We can’t just keep creating non-optimal features or rewriting processes without any attention to their impacts on the greater ecosystem. Our actions have downsides, including cost and environmental impact, that far outweigh any potential benefits of accumulating data in outdated systems.

Do you have steps in place at your company to address and control technology debt?

8. Technology Capacity:

What percentage of total capacity were your technology services operating at across your enterprise in the last 12 months?

Having enough capacity to process all your business transactions requires a delicate balancing act between gauging capacity needs in real-time and over-allocating resources for the whole year as a just-in-case protection measure.

Determining capacity requirements is a very manual and time-consuming process because of the complexities in technology. I can envision a day when we can predict the target capacity requirements in near real-time and over 5 to 10 years just as a 401(k) calculator can predict your retirement savings.
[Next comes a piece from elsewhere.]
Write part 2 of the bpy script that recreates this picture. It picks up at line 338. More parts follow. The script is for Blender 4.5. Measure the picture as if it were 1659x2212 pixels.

Until we get there, how are you measuring the capacity of your applications and systems to keep your business running optimally at your organization?

9. Budget Adherence for Technology Services:

Did your organization’s spending for 2023 fall within budget? How did the consumption pricing models of the cloud impact that budget?

In an article for Gartner, analyst Sid Nag said:

“… cloud spending will continue through perpetual cloud usage. Once applications and workloads move to the cloud they generally stay there, and subscription models ensure that spending will continue through the term of the contract and most likely well beyond. For these vendors, cloud spending is an annuity—the gift that keeps on giving.”

Cloud spending aside, one of the reasons it’s so hard to keep track of how much you are spending on technology is that we don’t really know the total cost of code and data as your organization implements 100 new features over the next year or grows your data footprint by 23%. Until we can start to better control the cost of code, we are placing bets on what our costs might be even 12 months from now.

Do you know what the total cost of code is for the technology at your company?

10. Future Tech Budget Forecast:

Based on the last 12 months, do you have a reasonable budget projection for supporting your technology needs over the next 3 to 5 years, considering the growth of your business, data, transactions, and new products and services?

Consider – what do you want to accomplish in the next 3 to 5 years? How are you going to become more efficient? What percentage reduction can you expect to see and what is the potential saving you can glean from that? (Remember, we’ve seen that just 1% in data reduction can translate into a 50% annual cost savings.)

If you’d like to delve more deeply into how to figure out your technology needs for the future, a more detailed technology assessment can help.

Without the right, timely information reflecting the health, capacity, and costs of your technology systems, how can you be expected to drive results that will impact the very future of the business overall?

I never said these questions would be easy to answer. But it’s important to start somewhere, and more importantly, develop the mindset of efficiency while you ask these questions each year.

Only with a solid and stable foundation that is not a deficit on operational growth each year, can you truly innovate and grow. Without stable platforms, you have outages, service disruptions, performance that is below expectations, and excess costs that will divert your attention from the future because you are too busy fixing things now. 

Isn’t this the time of year for reflection and resolve? From a technology perspective, reflect on 2023 and resolve to do better next year.